Sunday, April 19, 2026
- The UN’s Interim Administration in Kosovo (UNMIK) had started work in Pristina on planning the civilian-led mission that will administer the Yugoslav province and deploy thousands of police, officials said Monday.
UNMIK interim chief, Under Secretary-General Sergio Vieira de Mello entered Kosovo on Sunday and, although many facets of the mission and its mandate still had to be determined, “the embyro is there,” said UN Deputy Secretary-General Louise Frechette.
“This is a new type of mission” for UNMIK, Frechette said. In the past, she noted, UN personnel handled all the tasks – military and civilian – of their mandates.
This time, however, UNMIK civilian officials and the military leaders of the Kosovo Force (KFOR) had separate chains of command, although both groups would coordinate closely with each other, she said.
Frechette added that, even in UNMIK’s civilian work, the tasks required for Kosovo’s administration and rebuilding “will be done both through UN agencies and non-UN agencies.”
In a report issued Monday, UN Secretary-General Kofi Annan said that the world body would be responsible for administering Kosovo, restoring basic public services, providing police officers and trainers and overseeing the judicial system.
The Office of the UN High Commissioner for Refugees (UNHCR), meanwhile, would take charge of all humanitarian affairs, including the return of as many as 900,000 Kosovar Albanians expelled from the province in recent months.
Other tasks, would be handled by European bodies acting under Vieira de Mello’s authority, Annan said.
The European Union would oversee “rebuilding the physical, economic and social infrastructure,” while the Organisation for Security and Cooperation in Europe (OSCE) would be in charge of strengthening Kosovo’s institutions and monitoring elections, Annan wrote.
The mission, one of the largest for the United Nations in years, was the first major UN effort at governing an area since the world body took over as a transitional authority in Cambodia at the beginning of the decade.
In recent years, the United Nations also has governed the small Eastern Slavonia region in Croatia.
European bodies would not only head the reconstruction and institution-building components of UNMIK but also would pay for them, said UN spokesman Fred Eckhard.
“It is assumed that the OSCE and European Union will finance their part of the mission,” while UNHCR’s work will be paid for through voluntary funding, Eckhard said.
The United Nations, however, would still have to fund several major components, including deployment of the civilian police.
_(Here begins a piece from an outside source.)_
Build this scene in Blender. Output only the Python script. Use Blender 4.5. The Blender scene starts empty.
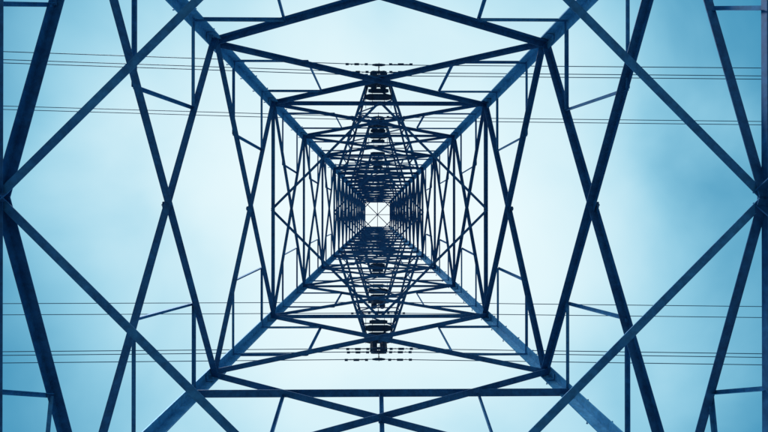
import bpy, bmesh, math, random
from mathutils import Vector, Matrix
random.seed(7)
scene = bpy.context.scene
scene.view_settings.view_transform = 'Standard'
scene.view_settings.look = 'None'
scene.view_settings.exposure = 0

F = 560.0            # focal length in photo pixels (768 wide)
EYE = 1.6
TC = Vector((0.105, -0.235, 0))   # tower axis

# ------------------------------------------------------------ materials
def nt(mat):
    mat.use_nodes = True
    n = mat.node_tree.nodes; l = mat.node_tree.links
    n.clear()
    out = n.new('ShaderNodeOutputMaterial'); b = n.new('ShaderNodeBsdfPrincipled')
    l.new(b.outputs[0], out.inputs[0])
    return n, l, b

def noisy(name, c1, c2, scale, rough, metal=0.0, bump=0.0, detail=6, r2=None, spots=False):
    m = bpy.data.materials.new(name); n, l, b = nt(m)
    tc = n.new('ShaderNodeTexCoord'); no = n.new('ShaderNodeTexNoise')
    no.inputs['Scale'].default_value = scale; no.inputs['Detail'].default_value = detail
    no.inputs['Roughness'].default_value = .65
    l.new(tc.outputs['Object'], no.inputs['Vector'])
    r = n.new('ShaderNodeValToRGB')
    r.color_ramp.elements[0].position = .35; r.color_ramp.elements[1].position = .68
    r.color_ramp.elements[0].color = (*c1, 1); r.color_ramp.elements[1].color = (*c2, 1)
    l.new(no.outputs['Fac'], r.inputs[0])
    col = r.outputs[0]
    if spots:   # zinc spangle / grime flecks
        n2 = n.new('ShaderNodeTexNoise'); n2.inputs['Scale'].default_value = 14; n2.inputs['Detail'].default_value = 4
        l.new(tc.outputs['Object'], n2.inputs['Vector'])
        m2 = n.new('ShaderNodeMapRange'); m2.inputs[1].default_value = .3; m2.inputs[2].default_value = .7
        m2.inputs[3].default_value = .78; m2.inputs[4].default_value = 1.18
        l.new(n2.outputs['Fac'], m2.inputs[0])
        vm = n.new('ShaderNodeVectorMath'); vm.operation = 'SCALE'
        l.new(col, vm.inputs[0]); l.new(m2.outputs[0], vm.inputs['Scale']); col = vm.outputs[0]
    l.new(col, b.inputs['Base Color'])
    b.inputs['Metallic'].default_value = metal
    b.inputs['Specular IOR Level'].default_value = .3
    mr = n.new('ShaderNodeMapRange'); mr.inputs[3].default_value = rough; mr.inputs[4].default_value = r2 or rough
    l.new(no.outputs['Fac'], mr.inputs[0]); l.new(mr.outputs[0], b.inputs['Roughness'])
    if bump:
        bp = n.new('ShaderNodeBump'); bp.inputs['Strength'].default_value = bump
        l.new(no.outputs['Fac'], bp.inputs['Height']); l.new(bp.outputs[0], b.inputs['Normal'])
    return m

M_steel = noisy('lit_blue_galvanised_steel', (0.045, 0.27, 0.52), (0.13, 0.45, 0.72), 2.2, .42, .25, .05, 10, .62, True)  # same steel as the braces, the lit tone of the legs put into the colour
M_mid = noisy('medium_blue_steel', (0.018, 0.15, 0.36), (0.05, 0.27, 0.52), 2.4, .45, .25, .05, 10, .65, True)  # medium blue between the leg and brace tones
M_dark = noisy('backlit_steel_brace', (0.008, 0.085, 0.23), (0.024, 0.165, 0.37), 2.6, .45, .25, .05, 10, .65, True)  # same steel as the legs, the backlit dark tone put into the colour
M_ins = noisy('glazed_insulator', (0.006, 0.03, 0.08), (0.010, 0.06, 0.13), 5, .3)
M_wire = noisy('aluminium_conductor', (0.03, 0.13, 0.23), (0.05, 0.18, 0.30), 3, .5, .3)
M_conc = noisy('concrete', (0.22, 0.23, 0.23), (0.36, 0.36, 0.34), 4, .9, 0, .4)
M_bounce_ground = noisy('grey_bounce_ground', (0.15, 0.17, 0.18), (0.30, 0.31, 0.32), .6, .95, 0, .6, 12)  # unseen ground, grey gravel tone chosen for cool bounce onto the steel undersides

# ------------------------------------------------------------ geometry helpers
def beam(bm, p1, p2, b, n, ext=0.0, t=None, flip=False, off=None):
    """steel angle (L section) from p1 to p2, one flange lying in the face with outward normal n"""
    p1 = Vector(p1); p2 = Vector(p2)
    a = (p2 - p1)
    if a.length < 1e-4: return
    a.normalize(); p1 = p1 - a*ext; p2 = p2 + a*ext
    n = Vector(n); n = (n - a*n.dot(a))
    if n.length < 1e-3: n = a.orthogonal()
    n.normalize(); s = a.cross(n).normalized()
    if flip: s = -s
    t = t or max(.007, b*.10)
    if off is None: off = random.uniform(0, .014)
    prof = [(-b/2, 0), (b/2, 0), (b/2, -t), (-b/2+t, -t), (-b/2+t, -b), (-b/2, -b)]
    r = []
    for p in (p1, p2):
        r.append([bm.verts.new(p + s*x + n*(y+off)) for x, y in prof])
    k = len(prof)
    for i in range(k):
        bm.faces.new((r[0][i], r[0][(i+1) % k], r[1][(i+1) % k], r[1][i]))
    bm.faces.new(list(reversed(r[0]))); bm.faces.new(r[1])

def legbeam(bm, p1, p2, b, outx, outy):
    """corner angle: flanges follow the two faces that meet at the leg"""
    p1 = Vector(p1); p2 = Vector(p2); t = b*.11
    sx, sy = -outx, -outy
    prof = [(0, 0), (b, 0), (b, t), (t, t), (t, b), (0, b)]
    r = [[bm.verts.new(p + Vector((sx*x, sy*y, 0))) for x, y in prof] for p in (p1, p2)]
    for i in range(6):
        bm.faces.new((r[0][i], r[0][(i+1) % 6], r[1][(i+1) % 6], r[1][i]))
    bm.faces.new(list(reversed(r[0]))); bm.faces.new(r[1])

def plate(bm, c, n, w, h, up=(0, 0, 1), t=.012, off=0.02):
    c = Vector(c); n = Vector(n).normalized(); up = Vector(up)
    u = (up - n*up.dot(n)).normalized(); s = u.cross(n)
    pts = [(-w/2, -h/3), (-w/3, -h/2), (w/3, -h/2), (w/2, -h/3), (w/2, h/3), (w/3, h/2), (-w/3, h/2), (-w/2, h/3)]
    f = [bm.verts.new(c + s*x + u*y + n*off) for x, y in pts]
    g = [bm.verts.new(c + s*x + u*y + n*(off+t)) for x, y in pts]
    bm.faces.new(f); bm.faces.new(list(reversed(g)))
    for i in range(8): bm.faces.new((f[i], f[(i+1) % 8], g[(i+1) % 8], g[i]))
    for x, y in ((-w/4, 0), (w/4, 0), (0, -h/4), (0, h/4)):
        ctr = c + s*x + u*y
        o = off-.02
        v = [bm.verts.new(ctr + (s*math.cos(a)+u*math.sin(a))*.016 + n*o) for a in [i*math.pi/3 for i in range(6)]]
        w2 = [bm.verts.new(q.co + n*(t+.04)) for q in v]
        bm.faces.new(v); bm.faces.new(list(reversed(w2)))
        for i in range(6): bm.faces.new((v[i], v[(i+1) % 6], w2[(i+1) % 6], w2[i]))

def tube(bm, pts, r, seg=6):
    rings = []
    for i, p in enumerate(pts):
        a = (Vector(pts[min(i+1, len(pts)-1)]) - Vector(pts[max(i-1, 0)])).normalized()
        u = a.orthogonal().normalized() if abs(a.z) > .9 else a.cross(Vector((0, 0, 1))).normalized()
        v = a.cross(u)
        rr = r[i] if isinstance(r, (list, tuple)) else r
        rings.append([bm.verts.new(Vector(p) + (u*math.cos(k*2*math.pi/seg) + v*math.sin(k*2*math.pi/seg))*rr) for k in range(seg)])
    for i in range(len(rings)-1):
        for k in range(seg):
            bm.faces.new((rings[i][k], rings[i][(k+1) % seg], rings[i+1][(k+1) % seg], rings[i+1][k]))
    bm.faces.new(list(reversed(rings[0]))); bm.faces.new(rings[-1])

def finish(bm, name, mat, parent=None, smooth=False):
    bmesh.ops.recalc_face_normals(bm, faces=bm.faces)
    me = bpy.data.meshes.new(name); bm.to_mesh(me); bm.free()
    me.materials.append(mat)
    if smooth:
        for p in me.polygons: p.use_smooth = True
    o = bpy.data.objects.new(name, me); scene.collection.objects.link(o)
    if parent: o.parent = parent
    return o

# ------------------------------------------------------------ tower
tower = bpy.data.objects.new('transmission_tower', None); scene.collection.objects.link(tower)
D_W, D_T = 22.9, 39.0
def W(d):
    if d <= D_W: return 5.5 - .16*d
    w0 = 5.5 - .16*D_W
    return w0 + (0.9 - w0)*(d-D_W)/(D_T-D_W)
FN = {'L': Vector((-1, 0, 0)), 'R': Vector((1, 0, 0)), 'T': Vector((0, -1, 0)), 'B': Vector((0, 1, 0))}
def fp(face, u, d):
    """point on a face: u in -1..1 across, d = height above the eye"""
    w = W(d)
    if face == 'L': q = (-w, u*w)
    elif face == 'R': q = (w, u*w)
    elif face == 'T': q = (u*w, -w)
    else: q = (u*w, w)
    return Vector((q[0], q[1], d+EYE)) + TC
def lerp(a, b, t): return a + (b-a)*t
def at_d(a, b, d):
    z = d+EYE; return lerp(a, b, (z-a.z)/(b.z-a.z))
def cross(a, b, c, e):
    ua, ub = (b-a), (e-c); n = ua.cross(ub)
    t = (c-a).cross(ub).dot(n)/n.dot(n); return a + ua*t

legs = bmesh.new()
brk = [-1.45, 6.5, 11.96, 15.6, 18.6, 21.0, D_W, 29.0, 34.0, D_T]
lb = [.23, .215, .20, .19, .175, .165, .15, .13, .11]
for sx in (-1, 1):
    for sy in (-1, 1):
        for i in range(len(brk)-1):
            P = [Vector((sx*W(d), sy*W(d), d+EYE)) + TC for d in (brk[i], brk[i+1])]
            legbeam(legs, P[0], P[1], lb[i], sx, sy)
            if 0 < i < 6:
                plate(legs, P[0]+Vector((-sx*lb[i]*.5, 0, 0)), (0, sy, 0), lb[i]*.9, .7, (P[1]-P[0]), .014, .004)
                plate(legs, P[0]+Vector((0, -sy*lb[i]*.5, 0)), (sx, 0, 0), lb[i]*.9, .7, (P[1]-P[0]), .014, .004)
finish(legs, 'legs', M_steel, tower)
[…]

Those units, Annan noted in his report, would serve as an interim police body and train Kosovars to form a local police force.
Frechette told reporters Monday that the number of police to be deployed could be “in the thousands,” while other sources suggested as many as 2,000 to 3,000 officers. (By contrast, the KFOR military presence is to comprise some 50,000 troops from the North Atlantic Treaty Organisation and Russia.)
UNMIK would have its work cut out in building new administrative and police bodies, following the brutal 11-week bombing of Yugoslavia by NATO and the concurrent expulsion of hundreds of thousands of Muslim Kosovars, observers believed.
UN officials were discussing which forces would be eligible for inclusion in the police force – and whether the separatist Kosovar Liberation Army (KLA), regarded by Belgrade and even some US and European officials as a terrorist force, could participate.
Frechette refused to speculate on whether a future Kosovar police force could include KLA members. But the deputy secretary- general said that she would be travelling to Geneva this week to determine other aspects of the mission’s mandate, including how it will function with the European bodies.
“The contact has been excellent” with them so far, she said.
Similarly, Vieira de Mello – a Brazilian diplomat – already had begun to coordinate his team’s work with Gen. Sir Michael Jackson, the British head of KFOR, and the two officials were expected to maintain daily contact, Frechette said.